Four months away from the Tokyo Olympic Games in 2021, Kubo Takefusa and the rest of the Japan U-24 football team lost the first of their back-to-back friendlies against Argentina in Tokyo.

But the 19-year-old thinks they can take away valuable lessons from this defeat.

“We lost 1-0 at home so we can’t be happy about that”, Kubo said on Friday (26 March) following defeat to Argentina at the Tokyo Stadium, an Olympic venue for football, rugby sevens and modern pentathlon this summer.

“But on the bright side, we kept it close. They had their moments as we had ours.

“The difference was they took their chances but we didn’t. And that’s what separates heaven from hell in this game.

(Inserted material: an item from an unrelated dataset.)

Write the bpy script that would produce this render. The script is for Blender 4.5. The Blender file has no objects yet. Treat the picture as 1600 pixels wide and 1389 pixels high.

“We weren’t able to finish today which says a lot about where we are at this point in time.

“Our performance was nothing to get down about but it’s the result. If we play the way we did today and score goals, then we can go places.

“The work is cut out for us”.

Japan striker Kubo Takefusa, of Getafe, against Argentina in an Under-24 friendly in Tokyo on Saturday.
Picture by MASASHI HARA

Making up for lost time

Friday’s match was the first for Japan’s under-24 national side since January 2020 in more serene times around the world.

Then, they had a disastrous campaign at the Asian Under-23 Championship, crashing out of the group phase without a single win.

Friday was also the first time since November 2019 that Kubo and the overseas-based internationals played on Japanese soil.

Argentina - who walked away with victory thanks to a first-half nod by the towering Adolfo Gaich - proved to be an excellent test for Moriyasu Hajime’s men.

Despite only arriving three days earlier with a bulk of the squad playing for their clubs over the weekend, the Argentinians kept the hosts under constant pressure, allowing them little time on the ball.

Acting coach Yokouchi Akinobu, filling in for Moryiasu who is currently with the senior side, said you couldn’t buy this kind of experience in Japan usually.

“What Argentina brought, you don’t normally get to see in Japan”, Yokouchi said of Fernando Batista’s troops, who qualified first out of CONMEBOL for Tokyo 2020.

“Each and every one of their players understands the game very well. Very strong, very clever”.

Rising sons

What Argentina revealed was that in the 16 months since Japan were last together, the players have come a long way individually.

The visitors were the more physically robust of the two, but Japan did not take a backseat technically or in terms of pace.

Much was made of Kubo’s pairing with dribbling pheom Mitoma Kaoru, the J-League’s 2020 rookie of the year for champions Kawasaki Frontale.

Mitoma Kaoru, the talk of the town in the J-League, was silenced by Argentina in his much-hyped partnership with Kubo.
Picture by MASASHI HARA

While that combination fell flat with Mitoma having a quiet game, Japan, as a team, did not look bad one bit against a country being tipped as a gold-medal favourite.

Japan have another shot at Argentina on Monday and after that, two friendlies each in June and July to get it right before the Games open on 23 July.

Kubo and the young Blue Samurai seem to know what exactly it is that they have to do to reach the Olympic podium in men’s football for the first time since Mexico 1968.

“You have to be able to win the close ones like today”, said Kubo, who plugged in a full shift Saturday.

“The only thing that people remembers are the results. Forget performance, we need to be able to win games.

“I really can’t say anything on the Tokyo Games with so much uncertainty in the world right now.

“What I do know is that we let one get away today so we must make sure to win the second game”.